As adoption progresses, network effects should also come into play, driven by the
advantages of using a common platform for collaboration and data sharing. In this
context, Surrey County Council’s plan to leverage 1Streetworks as a collaborative
tool with contractors and utility companies demonstrates how uptake by one organisation
should support adoption by others that operate within the same ecosystem.
Enterprise
Decision cycles suppress financials, but strategic progress
Financial progress in the Enterprise business was held back by sluggish procurement
cycles, particularly in the US but also in Europe. Some notable progress has been
made, however, with the company becoming increasingly embedded across utilities, infrastructure
and public sector segments in the UK, while the
US$1.7m contract with Caltrans could provide a blueprint for further expansion with US departments
of transport (DoTs).
UK: Looking increasingly embedded in UK infrastructure
In the UK, ARR grew by 11% year-on-year, with the breadth of contracts and renewals
won suggesting that 1Spatial is becoming increasingly embedded across utilities, infrastructure
and public sector segments.
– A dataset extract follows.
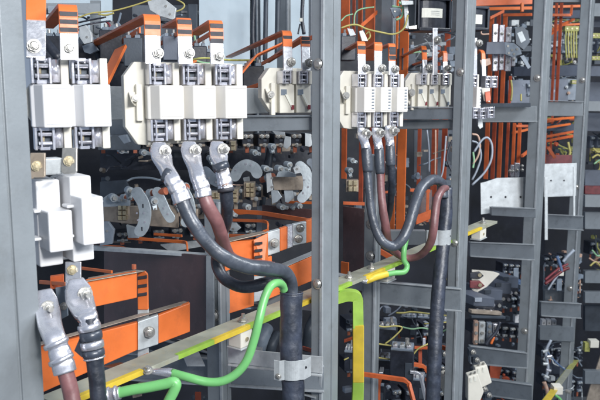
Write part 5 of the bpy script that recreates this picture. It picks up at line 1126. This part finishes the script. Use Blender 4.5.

Notable contract wins include a new engagement with Heathrow
Airport, delivered with Esri UK, considered a strategic entry point for future expansion.
The company also extended deployments of its proprietary technology to the Rural Payments
Agency, Environment Agency, Yorkshire Water and HS2. 1Spatial’s strategic aeronautical
programme with QinetiQ and a UK government agency has been more protracted than expected,
with full deployment now anticipated in early FY27 (versus FY24 originally). This
project may be margin dilutive at this phase, but is expected to contribute £1m in
ARR on completion and enable cost savings by phasing out high-cost contractors. Management
reports that the pipeline has growth notably since January.
US: Focus on transport departments and emergency services
In the US, the company is focusing on DoTs and emergency services, two areas where
the funding environment and regulatory drivers are seen as positive. The $1.7m annually
renewing agreement with Caltrans is a good example of the company’s ‘land and expand’
strategy working and of 1Spatial becoming more embedded in the workflows of a major
organisation. Management expects this engagement to expand over time as new use cases
are explored. Management believes that many of these should be replicable with other
DoTs. The company has ongoing projects with six additional DoTs, each of which has
expansion opportunities. In emergency services, the company signed a four-year
US$1.1m contract with the US State of Montana for 1Spatial’s NG9-1-1 enterprise solution,
bringing the customer base for the product to eight, while the company’s NG9-1-1 SaaS
opens up opportunities with cities, councils and telecoms.
Financial review and forecasts
In what is typically the seasonally weaker half for new customer wins and renewals,
1Spatial’s H1 results reflect the slow procurement cycles over the period, moderated
by the progress that the company has made in transitioning to a more recurring, software-centric
revenue model over the past few years.
- ARR increased by 31% y-o-y to £19.9m (FY25: £19.7m) with term licences ARR growing
28% y-o-y to £9.3m (FY25: £9.5m) and SaaS ARR growing fivefold year-on-year to £1.8m
(FY25: £1.8m), reflecting the progress with 1Streetworks.
- Revenues grew 9% y-o-y to £17.7m, with recurring revenue up 20% to £10.7m, while Service
revenue dropped by 1%. SaaS revenue was £0.8m, up 46% y-o-y, with Term licence revenue
up by 37% to £5.6m, although this was boosted by £3.1m revenue from third-party licences
(+173% y-o-y) to secure strategically important government deals. In line with the
company’s strategy to move to a recurring revenue profile, perpetual licence revenue
was negligible at £0.1m, down from £0.5m last year.
- Gross profits expanded by 4% to £8.8m but gross margin contracted slightly to 49.7%,
due to a higher proportion of lower-margin third-party term licence sales to strategically
important government customers in H1.
- Adjusted EBITDA saw a slight increase to £2.1m, though the margin was slightly lower
year-on-year, primarily due to continued targeted investment in sales and marketing
to support strategic growth objectives.
- Operating cash flow was £1.5m (versus £2.0m in H125), with net borrowings at £2.5m
despite some receipts being accelerated into H1. Nevertheless, cash flows are expected
to improve in H2, reflecting the better profitability and timing of renewals, consistent
with previous years.
Our estimates are essentially unchanged, with the recent contract win momentum, a
robust pipeline and the H2-weighted renewal cycle likely to support further ARR growth,
higher gross and EBITDA margins and positive cash generation.
For FY27 we forecast continuous strong growth in Saas, which could be achieved with
progressing two £1m opportunities to enterprise level engagements, along with the
addition of smaller/earlier-stage clients. The ARR and number of ongoing pilots are
the key performance indicators to watch here, and we believe there is scope for upside.
We forecast similar growth and business mix for the other revenue lines on a flat
cost base, driving further improvements in margins and cash generation. However, with
the customer base and pipeline for 1Streetworks strengthening, we believe that the
foundations for an acceleration in the medium term have solidified.